According to an arrest report, Soriano told a Nevada Highway Patrol deputy he had been drinking Budweisers before the crash and that he was heading to Las Vegas after visiting relatives in Utah. Several beer bottles were found in his car, police said.

Soriano was born in Mission Viejo, according to officials at the Clark County Detention Center in Las Vegas.

According to a Facebook page that appeared to belong to Soriano, he lives in San Juan Capistrano. A police citation from 2011 listed his address in Ladera Ranch.

The crash has devastated family members of the victims.

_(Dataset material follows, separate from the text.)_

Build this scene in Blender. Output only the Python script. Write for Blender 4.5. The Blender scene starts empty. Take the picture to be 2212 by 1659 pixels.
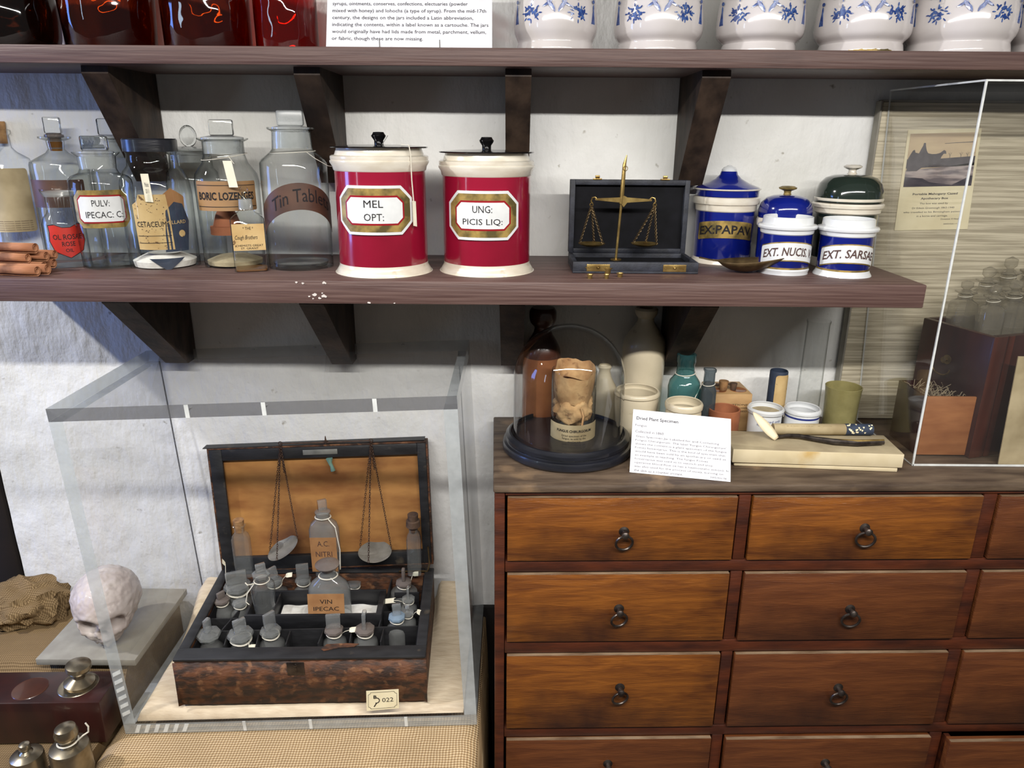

Those killed were Genaro Fernandez, 41; his two brothers, Raudel Fernandez-Avila, 49, and Leonardo Fernandez-Avila, 45; Raudel Fernandez-Avila’s wife, Belen, 53; and Angela Sandoval, 13.

Leonardo Fernandez-Avila’s girlfriend, Maria Cardenas, was injured; she is Angela’s mother. Her son, Eddie, 15, lost a leg in the crash, according to relatives.

The entire group was heading home from Colorado, where they had visited the Hernandez brothers’ dying father, Elijio Sr.

A relative said the Fernandez Foundation fund was established at Bank of America to help pay for the funerals.

Angela’s friends are planning to hold a car wash over the weekend in Pico Rivera to raise money for the funerals.